Manila, May 27, 2003 By Zinnia B. Dela Peña (Star) - Robinsons Land Corp. (RLC), the property unit of the Gokongwei’s JG Summit Holdings Inc., plans to set up an international marketing arm to take advantage of the growing demand from overseas Filipino workers (OFWs) and their families.

In documents submitted to the Securities and Exchange Commission, RLC said the international sales force will concentrate on introducing the company’s projects to the OFWs.

RLC intends to focus on products that are more affordable and flexible for the market’s weak appetite, particularly affordable residential lots with option for housing within the price range of P300,000 to P1 million.

In the immediate term, the division will focus on the disposal of its P1.1 billion inventory and take advantage not only of the government’s funding and guarantee programs but also of funding from private financial institutions designed for end-buyer financing to liquify its receivables.

The company also hopes to strengthen its healthy revenue stream by fortifying its position in the development of the more lucrative middle-market residential housing. It is focusing its residential condominium developments in prime Metro Manila locations for the growing middle-income market.

RLC will launch two middle-market residential projects – The Gateway Residences in Pioneer St. Mandaluyong and The Adriatico Residences in Adriatico Street, Manila.

For its commercial centers division, the company is already planning for the development of four more shopping malls. It also plans to pursue long-term leases or joint venture opportunities with landowners in the provincial areas in order to optimize the use of capital.

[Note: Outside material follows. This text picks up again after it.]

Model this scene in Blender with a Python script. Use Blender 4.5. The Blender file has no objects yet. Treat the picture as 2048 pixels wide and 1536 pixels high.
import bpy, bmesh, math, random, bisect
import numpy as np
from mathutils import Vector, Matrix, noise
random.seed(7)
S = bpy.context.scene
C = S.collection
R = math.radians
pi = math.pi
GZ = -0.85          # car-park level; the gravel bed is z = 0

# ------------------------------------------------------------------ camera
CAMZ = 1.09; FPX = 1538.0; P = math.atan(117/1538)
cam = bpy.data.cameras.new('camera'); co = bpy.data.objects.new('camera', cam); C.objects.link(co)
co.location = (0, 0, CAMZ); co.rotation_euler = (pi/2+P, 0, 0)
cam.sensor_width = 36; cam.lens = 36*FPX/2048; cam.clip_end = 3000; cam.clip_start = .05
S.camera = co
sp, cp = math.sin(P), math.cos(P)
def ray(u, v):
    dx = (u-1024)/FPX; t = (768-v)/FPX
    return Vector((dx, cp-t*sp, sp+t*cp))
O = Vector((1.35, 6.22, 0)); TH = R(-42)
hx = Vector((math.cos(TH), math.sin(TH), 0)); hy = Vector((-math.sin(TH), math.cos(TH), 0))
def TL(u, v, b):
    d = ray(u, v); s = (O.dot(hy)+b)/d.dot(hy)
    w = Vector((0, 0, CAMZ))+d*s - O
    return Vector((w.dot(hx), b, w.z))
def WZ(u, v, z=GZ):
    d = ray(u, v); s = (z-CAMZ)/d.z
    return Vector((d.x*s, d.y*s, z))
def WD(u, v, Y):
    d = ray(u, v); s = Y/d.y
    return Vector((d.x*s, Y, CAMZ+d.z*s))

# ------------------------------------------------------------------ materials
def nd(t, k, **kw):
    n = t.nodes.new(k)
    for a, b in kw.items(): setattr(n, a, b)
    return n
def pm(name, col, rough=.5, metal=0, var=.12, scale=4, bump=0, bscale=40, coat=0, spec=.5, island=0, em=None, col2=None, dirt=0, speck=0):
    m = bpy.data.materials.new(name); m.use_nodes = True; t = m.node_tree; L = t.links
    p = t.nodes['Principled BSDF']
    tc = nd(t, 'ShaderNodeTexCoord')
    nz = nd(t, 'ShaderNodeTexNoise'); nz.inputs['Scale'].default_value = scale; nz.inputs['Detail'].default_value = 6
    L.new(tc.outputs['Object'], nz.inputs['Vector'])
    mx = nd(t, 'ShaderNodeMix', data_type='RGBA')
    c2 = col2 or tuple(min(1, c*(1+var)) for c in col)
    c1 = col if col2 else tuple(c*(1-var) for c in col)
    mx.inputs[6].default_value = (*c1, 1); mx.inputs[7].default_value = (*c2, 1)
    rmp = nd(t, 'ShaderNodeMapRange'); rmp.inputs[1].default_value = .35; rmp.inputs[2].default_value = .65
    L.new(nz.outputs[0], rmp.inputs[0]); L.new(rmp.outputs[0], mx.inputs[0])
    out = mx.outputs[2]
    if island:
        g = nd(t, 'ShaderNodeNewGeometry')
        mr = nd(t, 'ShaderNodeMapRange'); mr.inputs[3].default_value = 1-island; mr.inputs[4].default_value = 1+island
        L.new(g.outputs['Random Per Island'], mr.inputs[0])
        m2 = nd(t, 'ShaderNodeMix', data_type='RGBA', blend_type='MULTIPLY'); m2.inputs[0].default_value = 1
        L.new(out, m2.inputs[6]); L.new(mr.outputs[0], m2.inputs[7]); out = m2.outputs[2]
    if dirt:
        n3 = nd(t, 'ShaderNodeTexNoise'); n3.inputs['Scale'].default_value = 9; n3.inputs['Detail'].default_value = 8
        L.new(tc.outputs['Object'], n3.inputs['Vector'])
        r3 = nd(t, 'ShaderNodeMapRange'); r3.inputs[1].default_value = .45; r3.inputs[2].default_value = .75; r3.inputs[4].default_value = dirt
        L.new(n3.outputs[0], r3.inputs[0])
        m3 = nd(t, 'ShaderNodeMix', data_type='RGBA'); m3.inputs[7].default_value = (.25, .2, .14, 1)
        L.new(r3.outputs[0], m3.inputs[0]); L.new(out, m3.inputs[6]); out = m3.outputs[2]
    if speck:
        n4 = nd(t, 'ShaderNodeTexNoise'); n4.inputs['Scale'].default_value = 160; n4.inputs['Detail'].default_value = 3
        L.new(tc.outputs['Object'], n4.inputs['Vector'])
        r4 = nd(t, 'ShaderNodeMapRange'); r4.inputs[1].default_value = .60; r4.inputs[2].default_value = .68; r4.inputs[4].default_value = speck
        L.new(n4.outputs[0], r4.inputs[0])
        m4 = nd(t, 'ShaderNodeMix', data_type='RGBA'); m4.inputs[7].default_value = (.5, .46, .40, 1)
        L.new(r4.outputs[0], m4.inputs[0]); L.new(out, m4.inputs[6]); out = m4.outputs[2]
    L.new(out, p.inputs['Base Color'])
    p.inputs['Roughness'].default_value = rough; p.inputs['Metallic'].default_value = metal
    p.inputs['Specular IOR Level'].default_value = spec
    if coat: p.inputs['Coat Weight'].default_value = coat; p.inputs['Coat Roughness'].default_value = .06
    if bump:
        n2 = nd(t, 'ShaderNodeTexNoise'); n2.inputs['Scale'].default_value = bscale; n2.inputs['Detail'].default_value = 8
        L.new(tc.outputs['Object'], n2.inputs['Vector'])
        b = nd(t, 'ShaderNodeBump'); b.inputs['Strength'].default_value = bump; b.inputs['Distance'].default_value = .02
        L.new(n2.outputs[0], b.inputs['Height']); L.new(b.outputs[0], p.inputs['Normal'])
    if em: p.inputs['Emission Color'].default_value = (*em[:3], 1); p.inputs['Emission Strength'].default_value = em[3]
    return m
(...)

The firm’s commercial centers remain as RLC’s main revenue contributor, accounting for about 60 percent of real estate sales last year.

It intends to steadily expand its shopping mall business by building three to four new shopping malls a year. It plans to develop leaner commercial centers in provincial cities with a smaller average gross floor area of 25,000 square meters each.

RLC’s objective is to further strengthen its position as the most solid and reputable real estate developer in the country.

As for its hotel division, RLC intends to maintain its higher-than-industry hotel occupancy rates by strengthening its marketing organization to focus on corporate and leisure travelers, as well as to bolster the domestic market with affiliate, Cebu Pacific Air.

RLC owns a successful chain of 11 shopping malls with a total gross floor area of 875,500 sqm. It is also the largest domestic hotel owner with a combined room capacity of 1,145 rooms.